▶ **Problem statement**:
Keep only the lines from the top of the listing through the one with "rng = np.random.default_rng(11)", and reproduce them unaltered.

▶ **Supplied material**:
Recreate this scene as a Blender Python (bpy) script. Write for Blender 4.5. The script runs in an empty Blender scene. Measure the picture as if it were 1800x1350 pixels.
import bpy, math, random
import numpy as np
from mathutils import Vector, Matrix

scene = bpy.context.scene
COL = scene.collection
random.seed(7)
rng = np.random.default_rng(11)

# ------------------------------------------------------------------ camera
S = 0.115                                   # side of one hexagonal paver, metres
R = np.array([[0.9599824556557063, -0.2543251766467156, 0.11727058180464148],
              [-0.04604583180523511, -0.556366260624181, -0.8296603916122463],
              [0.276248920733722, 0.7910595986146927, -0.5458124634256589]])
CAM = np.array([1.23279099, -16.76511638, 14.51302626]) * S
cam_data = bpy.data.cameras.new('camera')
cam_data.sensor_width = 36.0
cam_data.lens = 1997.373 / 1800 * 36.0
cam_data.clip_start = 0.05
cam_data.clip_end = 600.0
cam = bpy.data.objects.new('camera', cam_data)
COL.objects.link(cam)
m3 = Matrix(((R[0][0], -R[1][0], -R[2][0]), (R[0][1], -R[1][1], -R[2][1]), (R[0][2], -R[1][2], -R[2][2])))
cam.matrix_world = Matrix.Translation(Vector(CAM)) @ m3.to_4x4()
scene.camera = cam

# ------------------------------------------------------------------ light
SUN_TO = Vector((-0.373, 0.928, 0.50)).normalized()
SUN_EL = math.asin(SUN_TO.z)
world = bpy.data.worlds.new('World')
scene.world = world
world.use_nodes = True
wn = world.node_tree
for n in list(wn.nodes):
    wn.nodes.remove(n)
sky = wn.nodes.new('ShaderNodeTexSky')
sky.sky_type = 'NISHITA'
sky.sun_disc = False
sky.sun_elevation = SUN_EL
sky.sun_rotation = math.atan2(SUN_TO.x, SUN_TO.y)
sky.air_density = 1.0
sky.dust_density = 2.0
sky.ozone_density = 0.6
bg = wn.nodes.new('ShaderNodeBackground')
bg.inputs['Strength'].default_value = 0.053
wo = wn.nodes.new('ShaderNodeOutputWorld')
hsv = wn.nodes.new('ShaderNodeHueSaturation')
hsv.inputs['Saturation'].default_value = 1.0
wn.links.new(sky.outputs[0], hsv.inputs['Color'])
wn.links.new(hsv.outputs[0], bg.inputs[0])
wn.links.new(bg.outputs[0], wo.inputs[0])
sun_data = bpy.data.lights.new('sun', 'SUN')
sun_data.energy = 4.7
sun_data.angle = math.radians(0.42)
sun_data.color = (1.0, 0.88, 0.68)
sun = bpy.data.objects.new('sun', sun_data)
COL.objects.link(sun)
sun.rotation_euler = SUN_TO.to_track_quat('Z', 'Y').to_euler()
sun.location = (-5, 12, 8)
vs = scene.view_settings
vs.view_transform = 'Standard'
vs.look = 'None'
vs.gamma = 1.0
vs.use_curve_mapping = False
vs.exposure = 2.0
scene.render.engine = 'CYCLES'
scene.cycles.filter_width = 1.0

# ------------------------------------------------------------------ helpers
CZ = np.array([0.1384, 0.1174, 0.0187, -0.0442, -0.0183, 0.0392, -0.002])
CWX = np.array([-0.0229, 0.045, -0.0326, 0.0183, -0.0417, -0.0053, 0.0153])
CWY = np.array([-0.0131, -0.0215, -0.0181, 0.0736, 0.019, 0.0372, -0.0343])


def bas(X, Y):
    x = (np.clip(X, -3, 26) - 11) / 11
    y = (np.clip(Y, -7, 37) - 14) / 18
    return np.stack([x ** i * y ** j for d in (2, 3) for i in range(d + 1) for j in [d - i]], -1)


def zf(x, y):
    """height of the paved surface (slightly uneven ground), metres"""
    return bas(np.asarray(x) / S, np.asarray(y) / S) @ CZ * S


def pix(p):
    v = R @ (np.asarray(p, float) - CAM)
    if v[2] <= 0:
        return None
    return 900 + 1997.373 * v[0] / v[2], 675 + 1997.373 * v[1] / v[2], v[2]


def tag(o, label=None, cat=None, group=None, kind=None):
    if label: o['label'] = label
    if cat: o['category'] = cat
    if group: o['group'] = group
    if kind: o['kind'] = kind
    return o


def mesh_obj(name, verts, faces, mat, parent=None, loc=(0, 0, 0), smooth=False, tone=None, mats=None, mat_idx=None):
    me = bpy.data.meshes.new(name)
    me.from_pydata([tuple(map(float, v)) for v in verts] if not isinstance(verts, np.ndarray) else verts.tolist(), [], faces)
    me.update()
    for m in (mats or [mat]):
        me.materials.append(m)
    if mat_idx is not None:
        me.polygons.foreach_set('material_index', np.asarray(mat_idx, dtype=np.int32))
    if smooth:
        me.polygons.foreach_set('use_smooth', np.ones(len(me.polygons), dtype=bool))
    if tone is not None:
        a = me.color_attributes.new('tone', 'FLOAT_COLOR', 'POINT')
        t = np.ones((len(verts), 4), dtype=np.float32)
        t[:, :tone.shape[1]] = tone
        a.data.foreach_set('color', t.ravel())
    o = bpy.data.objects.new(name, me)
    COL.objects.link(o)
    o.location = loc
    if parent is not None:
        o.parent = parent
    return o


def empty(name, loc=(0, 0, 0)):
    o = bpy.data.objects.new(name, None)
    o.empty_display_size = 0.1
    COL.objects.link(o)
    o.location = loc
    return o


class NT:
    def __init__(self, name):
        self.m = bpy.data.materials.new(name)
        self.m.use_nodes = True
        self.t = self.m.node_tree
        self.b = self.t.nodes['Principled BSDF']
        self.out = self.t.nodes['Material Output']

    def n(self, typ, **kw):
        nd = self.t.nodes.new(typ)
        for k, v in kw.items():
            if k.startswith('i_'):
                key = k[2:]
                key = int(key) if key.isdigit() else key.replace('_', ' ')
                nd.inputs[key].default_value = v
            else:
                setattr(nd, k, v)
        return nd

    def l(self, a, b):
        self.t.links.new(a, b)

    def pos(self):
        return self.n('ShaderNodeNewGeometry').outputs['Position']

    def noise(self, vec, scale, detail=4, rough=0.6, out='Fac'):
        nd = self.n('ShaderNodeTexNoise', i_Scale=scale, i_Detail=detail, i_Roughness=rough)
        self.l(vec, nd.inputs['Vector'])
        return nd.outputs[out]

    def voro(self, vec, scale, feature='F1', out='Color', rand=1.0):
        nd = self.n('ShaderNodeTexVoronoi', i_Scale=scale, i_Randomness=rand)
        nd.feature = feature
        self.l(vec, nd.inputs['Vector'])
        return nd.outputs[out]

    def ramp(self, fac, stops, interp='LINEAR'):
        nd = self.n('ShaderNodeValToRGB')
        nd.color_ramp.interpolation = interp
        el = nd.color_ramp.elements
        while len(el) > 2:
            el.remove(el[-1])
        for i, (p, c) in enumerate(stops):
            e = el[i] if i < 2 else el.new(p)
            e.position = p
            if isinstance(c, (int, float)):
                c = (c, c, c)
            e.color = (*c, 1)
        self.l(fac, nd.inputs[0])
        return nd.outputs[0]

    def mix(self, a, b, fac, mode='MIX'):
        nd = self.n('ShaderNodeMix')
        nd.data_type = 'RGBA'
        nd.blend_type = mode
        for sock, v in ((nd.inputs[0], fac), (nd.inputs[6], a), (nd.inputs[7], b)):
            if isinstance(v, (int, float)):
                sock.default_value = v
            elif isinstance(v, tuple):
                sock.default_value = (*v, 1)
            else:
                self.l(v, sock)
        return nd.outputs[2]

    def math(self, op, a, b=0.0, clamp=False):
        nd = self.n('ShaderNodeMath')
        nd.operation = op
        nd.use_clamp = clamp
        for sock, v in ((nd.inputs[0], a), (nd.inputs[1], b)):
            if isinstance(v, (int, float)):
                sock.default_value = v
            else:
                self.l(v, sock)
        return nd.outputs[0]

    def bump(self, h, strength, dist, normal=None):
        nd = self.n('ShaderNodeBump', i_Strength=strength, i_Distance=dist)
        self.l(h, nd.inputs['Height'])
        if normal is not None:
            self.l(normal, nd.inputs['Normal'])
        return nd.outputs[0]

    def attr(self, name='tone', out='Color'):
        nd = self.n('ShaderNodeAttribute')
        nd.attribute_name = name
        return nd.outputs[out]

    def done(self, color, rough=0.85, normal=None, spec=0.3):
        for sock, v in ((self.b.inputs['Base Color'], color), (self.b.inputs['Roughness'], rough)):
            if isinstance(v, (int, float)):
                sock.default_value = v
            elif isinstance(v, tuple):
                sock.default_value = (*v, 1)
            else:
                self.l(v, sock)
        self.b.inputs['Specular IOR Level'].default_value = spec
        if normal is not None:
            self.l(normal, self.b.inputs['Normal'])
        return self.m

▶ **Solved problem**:
Recreate this scene as a Blender Python (bpy) script. Write for Blender 4.5. The script runs in an empty Blender scene. Measure the picture as if it were 1800x1350 pixels.
import bpy, math, random
import numpy as np
from mathutils import Vector, Matrix

scene = bpy.context.scene
COL = scene.collection
random.seed(7)
rng = np.random.default_rng(11)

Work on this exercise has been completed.